The main point that Ed made is that situations like Lowe's, Aki's, JGP's, aren't going to happen in future. That's a bit of a "NZ" only problem, because those players need to reach such a high standard to be chosen by the All Blacks, were as a country like Ireland wants them a lot earlier like that. This is basically the 'ready in 3 years' concept Ireland relied on, versus the '5 years and they've left' concept' were that player is now ready to be chosen by the All Blacks (given a contract to play Super, ala SBW, and hopefully Manu).


The 'mercenary' thing that will take longer to expire, and which I was referring to, is the grandparents rule. The new kids coming through now aren't going to have as many gp born overseas, so the amount of players that can leave with a prospect of International rugby offer are going to drop dramatically at some point. All these kiwi fellas playing for a PI, is going to stop sadly.


The new era problem that will replace those old concerns is now French and Japanese clubs (doing the same as NRL teams have done for decades by) picking kids out of school. The problem here is not so much a national identity one, than it is a farm system where 9 in 10 players are left with nothing. A stunted education and no support in a foreign country (well they'll get kicked out of those countries were they don't in Australia).
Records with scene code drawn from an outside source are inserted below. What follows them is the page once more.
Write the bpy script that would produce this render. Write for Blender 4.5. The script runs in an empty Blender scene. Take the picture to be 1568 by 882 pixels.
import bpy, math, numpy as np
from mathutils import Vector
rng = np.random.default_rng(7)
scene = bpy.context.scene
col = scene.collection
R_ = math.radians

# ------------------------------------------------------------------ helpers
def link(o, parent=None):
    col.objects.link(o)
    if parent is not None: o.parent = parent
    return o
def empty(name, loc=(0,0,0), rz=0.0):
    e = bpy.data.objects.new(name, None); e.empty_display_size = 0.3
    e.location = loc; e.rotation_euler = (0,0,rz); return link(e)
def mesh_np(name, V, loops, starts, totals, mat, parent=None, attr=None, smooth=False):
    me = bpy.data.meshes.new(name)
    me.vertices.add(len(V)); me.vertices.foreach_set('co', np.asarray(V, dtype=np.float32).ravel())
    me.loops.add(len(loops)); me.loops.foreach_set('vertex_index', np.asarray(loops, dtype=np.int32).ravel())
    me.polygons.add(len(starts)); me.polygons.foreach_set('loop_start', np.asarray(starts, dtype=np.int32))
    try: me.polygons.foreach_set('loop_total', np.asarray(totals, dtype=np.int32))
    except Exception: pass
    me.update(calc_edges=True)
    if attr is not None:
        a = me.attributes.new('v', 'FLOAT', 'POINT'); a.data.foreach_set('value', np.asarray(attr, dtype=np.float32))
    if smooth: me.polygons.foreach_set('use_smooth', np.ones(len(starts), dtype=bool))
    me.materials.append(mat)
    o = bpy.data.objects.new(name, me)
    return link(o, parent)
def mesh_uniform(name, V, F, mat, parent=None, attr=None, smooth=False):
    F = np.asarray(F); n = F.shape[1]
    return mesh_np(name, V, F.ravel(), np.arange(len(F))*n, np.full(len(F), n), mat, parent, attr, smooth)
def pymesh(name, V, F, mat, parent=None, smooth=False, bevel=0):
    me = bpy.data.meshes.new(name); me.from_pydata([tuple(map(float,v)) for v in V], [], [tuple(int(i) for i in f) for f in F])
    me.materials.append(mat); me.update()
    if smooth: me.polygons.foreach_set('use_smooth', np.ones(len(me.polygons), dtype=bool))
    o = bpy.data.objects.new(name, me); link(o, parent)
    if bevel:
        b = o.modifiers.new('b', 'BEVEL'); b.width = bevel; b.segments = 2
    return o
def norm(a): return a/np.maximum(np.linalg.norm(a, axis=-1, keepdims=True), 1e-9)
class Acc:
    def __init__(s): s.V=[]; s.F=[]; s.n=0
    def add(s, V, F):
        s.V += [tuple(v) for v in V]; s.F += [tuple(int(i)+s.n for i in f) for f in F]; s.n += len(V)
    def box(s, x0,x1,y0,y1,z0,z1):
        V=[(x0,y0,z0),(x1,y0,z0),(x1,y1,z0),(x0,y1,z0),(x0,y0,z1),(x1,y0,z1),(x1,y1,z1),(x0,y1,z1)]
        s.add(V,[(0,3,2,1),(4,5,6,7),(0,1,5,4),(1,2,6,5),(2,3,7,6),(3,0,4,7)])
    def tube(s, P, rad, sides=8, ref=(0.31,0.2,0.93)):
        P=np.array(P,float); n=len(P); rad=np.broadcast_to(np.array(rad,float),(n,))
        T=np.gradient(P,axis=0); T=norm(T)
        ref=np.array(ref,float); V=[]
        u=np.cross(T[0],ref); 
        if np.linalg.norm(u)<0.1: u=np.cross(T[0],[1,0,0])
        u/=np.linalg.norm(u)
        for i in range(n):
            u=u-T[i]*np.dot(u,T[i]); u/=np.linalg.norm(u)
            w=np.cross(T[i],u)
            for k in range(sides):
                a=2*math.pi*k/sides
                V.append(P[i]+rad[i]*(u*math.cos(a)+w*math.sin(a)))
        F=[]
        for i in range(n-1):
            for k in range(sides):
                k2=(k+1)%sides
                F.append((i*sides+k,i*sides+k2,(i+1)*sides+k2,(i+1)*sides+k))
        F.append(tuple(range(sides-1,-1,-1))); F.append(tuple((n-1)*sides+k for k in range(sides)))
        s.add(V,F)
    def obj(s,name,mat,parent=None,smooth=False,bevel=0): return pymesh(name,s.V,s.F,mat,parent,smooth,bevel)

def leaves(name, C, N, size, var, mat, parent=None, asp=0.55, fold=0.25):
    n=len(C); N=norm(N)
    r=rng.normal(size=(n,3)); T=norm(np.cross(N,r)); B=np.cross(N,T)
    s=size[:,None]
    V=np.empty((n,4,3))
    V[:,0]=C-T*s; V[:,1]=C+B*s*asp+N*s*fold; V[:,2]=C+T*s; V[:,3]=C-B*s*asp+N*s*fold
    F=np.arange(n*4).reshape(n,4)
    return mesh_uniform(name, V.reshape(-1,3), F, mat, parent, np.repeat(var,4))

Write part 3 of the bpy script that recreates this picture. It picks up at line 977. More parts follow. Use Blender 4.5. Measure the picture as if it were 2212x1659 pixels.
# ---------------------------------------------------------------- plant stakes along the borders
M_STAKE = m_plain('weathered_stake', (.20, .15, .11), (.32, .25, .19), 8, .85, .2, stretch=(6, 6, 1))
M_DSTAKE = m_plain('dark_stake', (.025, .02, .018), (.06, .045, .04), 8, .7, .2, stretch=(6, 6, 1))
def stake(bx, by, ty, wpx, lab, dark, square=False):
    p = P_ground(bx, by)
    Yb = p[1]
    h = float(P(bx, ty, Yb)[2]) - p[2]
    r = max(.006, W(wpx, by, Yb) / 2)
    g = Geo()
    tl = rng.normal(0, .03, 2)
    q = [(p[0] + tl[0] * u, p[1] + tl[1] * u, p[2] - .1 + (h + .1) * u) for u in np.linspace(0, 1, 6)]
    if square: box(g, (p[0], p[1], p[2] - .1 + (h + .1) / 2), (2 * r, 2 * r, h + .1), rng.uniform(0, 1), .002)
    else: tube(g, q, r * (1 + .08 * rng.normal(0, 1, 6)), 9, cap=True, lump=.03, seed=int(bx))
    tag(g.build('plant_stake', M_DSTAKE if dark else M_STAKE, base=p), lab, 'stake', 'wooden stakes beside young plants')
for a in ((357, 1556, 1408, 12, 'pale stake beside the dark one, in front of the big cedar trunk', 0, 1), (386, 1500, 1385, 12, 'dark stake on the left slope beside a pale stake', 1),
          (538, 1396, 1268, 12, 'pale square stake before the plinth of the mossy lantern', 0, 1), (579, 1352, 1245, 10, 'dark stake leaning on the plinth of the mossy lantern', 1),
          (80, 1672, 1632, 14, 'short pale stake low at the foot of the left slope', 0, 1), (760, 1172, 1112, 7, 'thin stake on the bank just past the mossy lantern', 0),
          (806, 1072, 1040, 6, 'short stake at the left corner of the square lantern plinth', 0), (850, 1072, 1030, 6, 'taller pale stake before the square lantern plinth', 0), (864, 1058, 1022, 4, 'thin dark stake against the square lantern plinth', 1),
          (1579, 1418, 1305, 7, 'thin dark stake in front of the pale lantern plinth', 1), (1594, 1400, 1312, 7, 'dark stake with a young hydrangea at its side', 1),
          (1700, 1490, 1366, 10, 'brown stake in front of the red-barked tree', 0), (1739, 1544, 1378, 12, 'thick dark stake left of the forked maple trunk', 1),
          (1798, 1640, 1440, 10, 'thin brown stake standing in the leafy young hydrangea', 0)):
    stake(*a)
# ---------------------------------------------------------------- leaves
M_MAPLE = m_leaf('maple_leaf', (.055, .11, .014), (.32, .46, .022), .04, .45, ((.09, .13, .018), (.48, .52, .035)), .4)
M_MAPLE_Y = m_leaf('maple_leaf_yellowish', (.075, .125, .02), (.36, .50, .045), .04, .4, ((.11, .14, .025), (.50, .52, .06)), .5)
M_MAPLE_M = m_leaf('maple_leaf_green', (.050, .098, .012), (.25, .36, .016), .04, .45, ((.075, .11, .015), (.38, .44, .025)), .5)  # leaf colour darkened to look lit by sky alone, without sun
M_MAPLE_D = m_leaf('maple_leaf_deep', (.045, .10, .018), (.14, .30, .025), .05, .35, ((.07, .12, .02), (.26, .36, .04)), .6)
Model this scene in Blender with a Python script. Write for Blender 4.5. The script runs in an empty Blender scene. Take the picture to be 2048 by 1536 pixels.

It's the same sort of situation were NZ would be the big guy, but there weren't many downsides with it. The only one I can think was brought up but a poster on this site, I can't recall who it was, but he seemed to know a lot of kids coming from the Islands weren't really given the capability to fly back home during school xms holidays etc. That is probably something that should be fixed by the union. Otherwise getting someone like Fakatava over here for his last year of school definitely results in NZ being able to pick the cherries off the top but it also allows that player to develop and be able to represent Tonga and under age and possibly even later in his career. Where as a kid being taken from NZ is arguably going to be worse off in every respect other than perhaps money. Not going to develop as a person, not going to develop as a player as much, so I have a lotof sympathy for NZs case that I don't include them in that group but I certainly see where you're coming from and it encourages other countries to think they can do the same while not realising they're making a much worse experience/situation.